O nascimento de Dérick foi mais uma das “teimosias” do bem da menina que estudou em um sem número de colégios por nem sempre conseguir transporte adaptado e, vez ou outra, precisar morar na casa de parentes para ficar mais próxima da escola. Virava e mexia precisava interromper os estudos por conta de uma cadeira de rodas quebrada ou da dificuldade de passar seis horas na sala de aula, sem ir ao banheiro, por falta de condições físicas dos sanitários escolares. Terminou o 3º ano do Ensino Médio já adulta e passou a trabalhar em dois empregos, como atendente de call center, para ajudar com as despesas em casa.
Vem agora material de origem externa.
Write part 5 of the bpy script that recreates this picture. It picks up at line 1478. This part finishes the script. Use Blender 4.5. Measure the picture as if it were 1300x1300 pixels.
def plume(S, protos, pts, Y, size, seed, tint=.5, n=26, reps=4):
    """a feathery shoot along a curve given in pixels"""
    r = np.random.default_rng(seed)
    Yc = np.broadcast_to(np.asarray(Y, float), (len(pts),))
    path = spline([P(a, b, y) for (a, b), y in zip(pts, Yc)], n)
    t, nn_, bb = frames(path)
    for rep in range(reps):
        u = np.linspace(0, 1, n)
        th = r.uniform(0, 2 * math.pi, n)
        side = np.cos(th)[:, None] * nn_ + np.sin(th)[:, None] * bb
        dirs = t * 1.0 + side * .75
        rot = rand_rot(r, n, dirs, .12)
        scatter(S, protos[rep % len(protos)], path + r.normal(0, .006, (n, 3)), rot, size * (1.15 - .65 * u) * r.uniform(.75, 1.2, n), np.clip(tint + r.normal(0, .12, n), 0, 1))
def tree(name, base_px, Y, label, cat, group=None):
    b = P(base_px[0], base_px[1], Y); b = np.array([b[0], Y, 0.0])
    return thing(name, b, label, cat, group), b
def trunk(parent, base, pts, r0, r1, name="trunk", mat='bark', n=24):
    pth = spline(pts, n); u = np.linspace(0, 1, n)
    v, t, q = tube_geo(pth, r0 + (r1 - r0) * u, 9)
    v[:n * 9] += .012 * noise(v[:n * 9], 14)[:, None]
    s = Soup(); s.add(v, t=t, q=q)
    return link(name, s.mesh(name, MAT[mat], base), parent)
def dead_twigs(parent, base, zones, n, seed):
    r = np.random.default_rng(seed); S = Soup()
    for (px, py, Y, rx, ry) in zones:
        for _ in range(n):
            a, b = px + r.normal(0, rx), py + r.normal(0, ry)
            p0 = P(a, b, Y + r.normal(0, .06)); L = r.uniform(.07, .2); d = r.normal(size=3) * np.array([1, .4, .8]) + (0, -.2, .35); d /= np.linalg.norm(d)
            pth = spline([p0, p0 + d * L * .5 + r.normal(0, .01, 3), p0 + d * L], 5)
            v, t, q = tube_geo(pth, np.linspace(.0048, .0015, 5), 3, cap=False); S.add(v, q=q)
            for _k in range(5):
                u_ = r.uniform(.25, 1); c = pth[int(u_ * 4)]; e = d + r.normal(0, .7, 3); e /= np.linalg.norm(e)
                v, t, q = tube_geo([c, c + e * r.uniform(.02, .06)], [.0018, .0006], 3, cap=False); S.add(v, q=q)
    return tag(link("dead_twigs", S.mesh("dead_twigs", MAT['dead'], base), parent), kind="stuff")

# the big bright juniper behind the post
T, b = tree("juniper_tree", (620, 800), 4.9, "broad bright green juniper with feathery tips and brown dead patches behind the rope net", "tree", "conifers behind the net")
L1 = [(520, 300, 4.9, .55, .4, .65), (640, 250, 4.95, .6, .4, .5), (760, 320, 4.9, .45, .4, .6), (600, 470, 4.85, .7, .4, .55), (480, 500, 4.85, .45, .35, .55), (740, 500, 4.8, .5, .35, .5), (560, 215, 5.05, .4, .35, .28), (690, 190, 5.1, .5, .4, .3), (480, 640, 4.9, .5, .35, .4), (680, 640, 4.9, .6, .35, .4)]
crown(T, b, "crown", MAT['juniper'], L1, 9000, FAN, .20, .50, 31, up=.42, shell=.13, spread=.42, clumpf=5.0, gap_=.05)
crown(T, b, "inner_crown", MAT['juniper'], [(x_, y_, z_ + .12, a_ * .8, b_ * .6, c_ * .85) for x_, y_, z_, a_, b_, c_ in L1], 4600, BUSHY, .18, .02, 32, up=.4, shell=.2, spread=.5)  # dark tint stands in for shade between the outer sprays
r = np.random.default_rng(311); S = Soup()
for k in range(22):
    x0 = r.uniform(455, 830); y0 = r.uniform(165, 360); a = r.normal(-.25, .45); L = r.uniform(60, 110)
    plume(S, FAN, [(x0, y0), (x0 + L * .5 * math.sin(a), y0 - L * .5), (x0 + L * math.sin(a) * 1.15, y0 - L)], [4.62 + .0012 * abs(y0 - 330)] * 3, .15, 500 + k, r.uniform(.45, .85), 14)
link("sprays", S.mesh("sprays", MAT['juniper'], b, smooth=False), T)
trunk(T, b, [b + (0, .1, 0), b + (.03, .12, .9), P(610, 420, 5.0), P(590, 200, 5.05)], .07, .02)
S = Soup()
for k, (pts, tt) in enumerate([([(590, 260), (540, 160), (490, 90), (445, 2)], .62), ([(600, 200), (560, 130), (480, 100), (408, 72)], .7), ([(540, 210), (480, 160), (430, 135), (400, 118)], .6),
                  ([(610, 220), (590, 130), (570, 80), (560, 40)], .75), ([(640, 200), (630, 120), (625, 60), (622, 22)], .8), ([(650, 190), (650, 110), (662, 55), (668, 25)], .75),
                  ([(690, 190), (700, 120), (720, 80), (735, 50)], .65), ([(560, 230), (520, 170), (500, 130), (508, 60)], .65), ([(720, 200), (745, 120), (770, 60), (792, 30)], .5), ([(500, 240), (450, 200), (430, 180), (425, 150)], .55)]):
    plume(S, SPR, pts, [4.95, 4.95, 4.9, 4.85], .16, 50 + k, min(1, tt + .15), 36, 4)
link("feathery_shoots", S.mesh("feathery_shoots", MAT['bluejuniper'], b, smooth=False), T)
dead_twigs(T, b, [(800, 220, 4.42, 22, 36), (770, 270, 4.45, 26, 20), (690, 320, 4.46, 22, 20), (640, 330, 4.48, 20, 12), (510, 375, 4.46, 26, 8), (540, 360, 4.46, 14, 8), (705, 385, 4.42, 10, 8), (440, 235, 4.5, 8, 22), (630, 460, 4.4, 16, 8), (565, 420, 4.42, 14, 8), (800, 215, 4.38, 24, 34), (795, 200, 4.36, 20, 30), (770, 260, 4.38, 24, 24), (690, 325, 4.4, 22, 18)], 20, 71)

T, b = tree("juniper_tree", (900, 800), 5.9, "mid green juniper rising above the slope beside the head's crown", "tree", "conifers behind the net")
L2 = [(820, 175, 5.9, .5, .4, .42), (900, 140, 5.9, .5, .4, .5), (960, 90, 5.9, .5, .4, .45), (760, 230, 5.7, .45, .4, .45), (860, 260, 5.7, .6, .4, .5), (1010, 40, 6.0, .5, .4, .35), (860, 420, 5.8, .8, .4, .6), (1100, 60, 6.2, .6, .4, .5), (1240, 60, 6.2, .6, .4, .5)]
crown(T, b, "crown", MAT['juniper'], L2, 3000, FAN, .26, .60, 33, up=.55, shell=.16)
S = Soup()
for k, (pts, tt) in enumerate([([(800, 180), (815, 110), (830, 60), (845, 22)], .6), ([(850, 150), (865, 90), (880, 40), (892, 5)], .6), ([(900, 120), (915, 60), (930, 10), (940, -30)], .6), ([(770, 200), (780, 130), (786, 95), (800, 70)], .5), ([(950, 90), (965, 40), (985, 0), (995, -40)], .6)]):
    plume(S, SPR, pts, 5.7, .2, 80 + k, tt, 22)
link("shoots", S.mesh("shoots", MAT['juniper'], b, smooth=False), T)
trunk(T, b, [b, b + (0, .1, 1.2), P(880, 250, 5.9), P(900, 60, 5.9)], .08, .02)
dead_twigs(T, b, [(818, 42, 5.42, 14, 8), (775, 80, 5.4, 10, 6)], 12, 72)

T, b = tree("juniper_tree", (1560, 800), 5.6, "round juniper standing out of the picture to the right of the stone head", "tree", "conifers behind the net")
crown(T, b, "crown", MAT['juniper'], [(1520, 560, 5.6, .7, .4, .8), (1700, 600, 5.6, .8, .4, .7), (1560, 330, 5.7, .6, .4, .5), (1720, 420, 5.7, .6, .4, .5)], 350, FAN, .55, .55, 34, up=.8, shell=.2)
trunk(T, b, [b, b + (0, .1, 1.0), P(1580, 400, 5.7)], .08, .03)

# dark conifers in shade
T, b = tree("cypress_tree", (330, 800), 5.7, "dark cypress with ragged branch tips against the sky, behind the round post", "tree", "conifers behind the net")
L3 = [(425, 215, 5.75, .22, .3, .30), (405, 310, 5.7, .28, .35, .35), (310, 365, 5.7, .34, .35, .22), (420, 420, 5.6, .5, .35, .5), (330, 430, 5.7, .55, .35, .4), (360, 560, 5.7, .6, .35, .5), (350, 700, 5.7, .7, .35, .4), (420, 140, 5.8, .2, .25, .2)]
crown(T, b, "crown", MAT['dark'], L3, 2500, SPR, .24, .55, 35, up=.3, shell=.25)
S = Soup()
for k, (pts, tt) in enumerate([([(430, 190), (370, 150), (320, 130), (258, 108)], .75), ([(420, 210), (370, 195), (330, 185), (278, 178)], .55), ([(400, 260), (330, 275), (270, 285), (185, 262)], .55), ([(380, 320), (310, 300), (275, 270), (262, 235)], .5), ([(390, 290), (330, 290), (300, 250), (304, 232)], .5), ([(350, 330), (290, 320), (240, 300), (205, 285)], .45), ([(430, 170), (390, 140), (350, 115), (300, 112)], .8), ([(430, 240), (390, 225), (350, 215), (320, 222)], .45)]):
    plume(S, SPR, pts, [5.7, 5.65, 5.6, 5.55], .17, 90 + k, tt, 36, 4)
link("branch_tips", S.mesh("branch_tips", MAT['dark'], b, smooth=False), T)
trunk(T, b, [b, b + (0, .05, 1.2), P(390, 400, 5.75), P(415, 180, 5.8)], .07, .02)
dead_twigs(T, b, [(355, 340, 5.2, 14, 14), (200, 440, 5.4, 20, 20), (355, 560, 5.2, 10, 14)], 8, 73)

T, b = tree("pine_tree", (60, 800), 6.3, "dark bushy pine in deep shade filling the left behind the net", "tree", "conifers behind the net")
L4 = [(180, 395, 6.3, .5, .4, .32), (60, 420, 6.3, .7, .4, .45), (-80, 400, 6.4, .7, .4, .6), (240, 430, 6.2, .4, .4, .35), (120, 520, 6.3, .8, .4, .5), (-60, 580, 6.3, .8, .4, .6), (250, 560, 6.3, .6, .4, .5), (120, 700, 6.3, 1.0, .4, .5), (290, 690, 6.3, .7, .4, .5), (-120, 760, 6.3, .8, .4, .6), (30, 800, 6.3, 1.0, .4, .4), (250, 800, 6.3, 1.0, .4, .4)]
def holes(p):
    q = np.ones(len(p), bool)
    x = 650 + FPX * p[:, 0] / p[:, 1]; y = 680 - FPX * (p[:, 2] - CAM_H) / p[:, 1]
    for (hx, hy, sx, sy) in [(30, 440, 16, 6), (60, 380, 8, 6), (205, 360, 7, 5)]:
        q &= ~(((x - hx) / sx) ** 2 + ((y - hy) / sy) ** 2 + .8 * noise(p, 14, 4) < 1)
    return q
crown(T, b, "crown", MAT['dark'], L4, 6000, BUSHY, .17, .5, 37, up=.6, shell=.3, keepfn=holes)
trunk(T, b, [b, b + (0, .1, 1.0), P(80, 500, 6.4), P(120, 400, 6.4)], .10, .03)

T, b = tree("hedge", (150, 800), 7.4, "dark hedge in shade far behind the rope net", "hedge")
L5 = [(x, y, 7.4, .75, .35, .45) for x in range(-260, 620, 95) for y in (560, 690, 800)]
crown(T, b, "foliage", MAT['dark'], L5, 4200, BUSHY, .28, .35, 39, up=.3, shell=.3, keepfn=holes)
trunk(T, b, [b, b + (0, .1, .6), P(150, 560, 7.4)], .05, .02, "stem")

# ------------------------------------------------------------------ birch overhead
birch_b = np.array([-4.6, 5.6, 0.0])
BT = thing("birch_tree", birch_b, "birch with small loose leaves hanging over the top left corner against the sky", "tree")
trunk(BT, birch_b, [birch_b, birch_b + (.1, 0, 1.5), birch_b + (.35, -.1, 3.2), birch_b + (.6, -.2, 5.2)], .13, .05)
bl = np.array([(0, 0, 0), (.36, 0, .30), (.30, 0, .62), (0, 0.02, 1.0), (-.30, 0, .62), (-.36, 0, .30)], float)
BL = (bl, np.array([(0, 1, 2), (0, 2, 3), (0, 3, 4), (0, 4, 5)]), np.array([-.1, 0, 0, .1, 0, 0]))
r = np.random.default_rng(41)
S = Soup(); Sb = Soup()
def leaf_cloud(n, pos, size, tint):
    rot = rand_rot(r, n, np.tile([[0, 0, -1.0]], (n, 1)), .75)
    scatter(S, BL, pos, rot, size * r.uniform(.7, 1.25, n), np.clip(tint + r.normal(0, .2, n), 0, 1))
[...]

Apesar dos percalços, suas memórias não colecionam tristezas. Quando criança, Lulu não se lembra de ter sido privada de nenhuma brincadeira. “Brinquei de tudo que tive vontade. Não permitia que ninguém me deixasse de canto”, rememora. Ela acredita que, por causa da deficiência, prolongou a infância por mais tempo do que o habitual. Ninou bonecas até os 15 anos e driblou a chegada da adolescência e do amor o quanto pode.
“Nunca me senti tão poderosa”
Até que o coração passou a bater mais forte por aquele rapaz que conheceu na internet. Foram três anos trocando mensagens em um namoro virtual até o primeiro encontro. E o relacionamento floresceu por outros sete anos até a gravidez não planejada chegar para Lurdes. O bebê crescia em seu ventre e, junto, a vontade de não fazer parte da estatística considerada epidêmica no Brasil.
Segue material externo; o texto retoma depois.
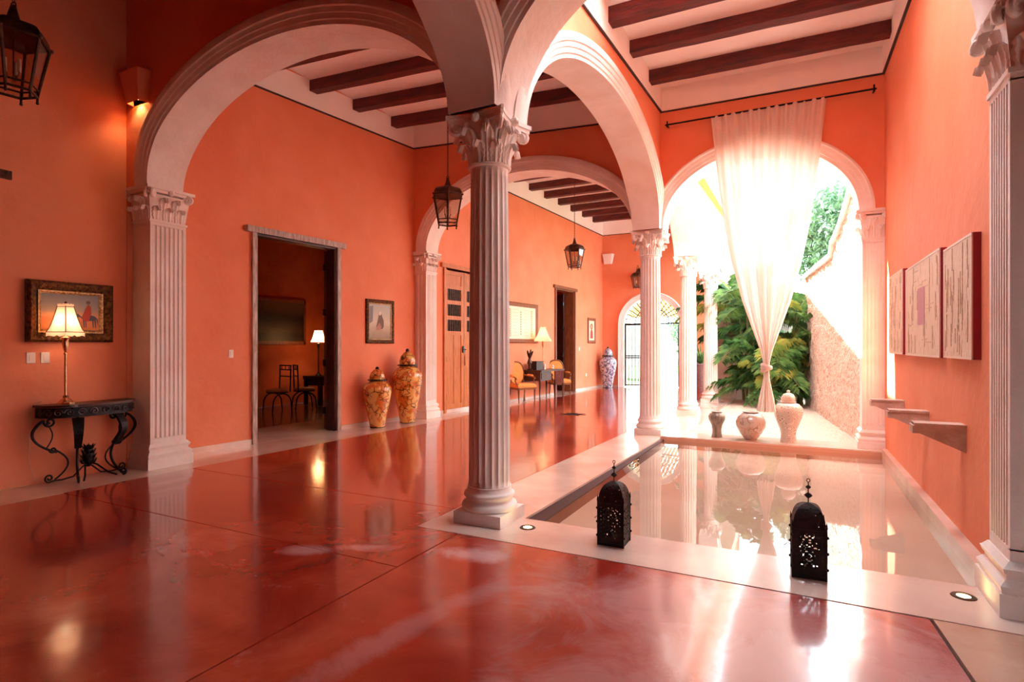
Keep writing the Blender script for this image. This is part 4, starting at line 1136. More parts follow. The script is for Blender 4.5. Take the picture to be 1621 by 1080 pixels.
# --- urns on the pool ledge
def urn(x, y, prof, m, label, lid=None):
    e = empty('urn', (x, y, .035), 0, label, 'urn')
    mb = MB(); mb.lathe(prof, 40); mb.build('body', m, e, smooth=60)
    r, z = prof[-1]
    mb = MB(); mb.lathe([(r * .9, z - .012), (r * 1.12, z - .006), (r * 1.14, z + .008), (r * .85, z + .01), (r * .8, z - .02)], 32, cap=True); mb.build('rim', M['clay'], e)
    if lid:
        mb = MB(); mb.lathe(lid, 32); l = mb.build('lid', m, e, smooth=60)
        mb = MB(); mb.ball((0, 0, lid[-1][1] + .02), .024, 12, 8); mb.build('knob', M['clay'], l)
    return e
urn(-1.225, 9.66, [(.085, 0), (.075, .05), (.07, .12), (.085, .2), (.125, .28), (.13, .33), (.11, .375), (.075, .395), (.075, .41)], M['pot1'], 'small slim grey glazed urn, leftmost of the row on the pool ledge')
urn(-.72, 9.64, [(.085, 0), (.1, .02), (.16, .1), (.215, .21), (.22, .28), (.19, .36), (.13, .41), (.105, .42), (.105, .435)], M['pot2'], 'round squat pinkish grey bowl urn in the middle of the pool ledge')
urn(-.19, 9.66, [(.12, 0), (.11, .05), (.105, .12), (.12, .2), (.155, .29), (.19, .38), (.205, .46), (.195, .53), (.15, .58), (.1, .595), (.095, .61)], M['pot3'], 'tall lidded pale urn painted with circles, rightmost on the pool ledge', [(.09, .61), (.1, .64), (.1, .68), (.07, .73), (.02, .75)])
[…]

Atualmente, o índice de cesáreas está em 90%, apesar deste método ser indicado só em casos de exceção. Uma parte das cirurgias, sem indicação clara, é acompanhada de um discurso que dissemina insegurança nas futuras mães. O argumento recorrente é o de que o parto normal pode colocar em risco a saúde da mulher e do bebê. Não foi diferente com Lulu.
Mas ela, já acostumada a duvidarem do seu corpo e das suas capacidades, deu de ombros para as dificuldades atribuídas. “Alguém um dia me disse que ninguém pode nos fazer se sentir inferior sem o nosso consentimento. Eu não permito”, diz enfática. “Apresentar o mundo ao Dérick da forma como eu apresentei foi mágico. Nunca me senti tão poderosa”, diz.
A melancolia jamais marcou os dias de Lulu e agora ela diz estar embriagada de felicidade e realizações. Tornou-se mais uma voz do ativismo do parto normal e quer, por meio de sua história, mostrar que os limites impostos pelo preconceito não precisam ser definitivos.
Os últimos dias têm sido de amamentação exclusiva e sensação de plenitude. O gosto ela diz que é de “vitória simples”. “É assim: nós mulheres sabemos parir. E nossos filhos sabem nascer.”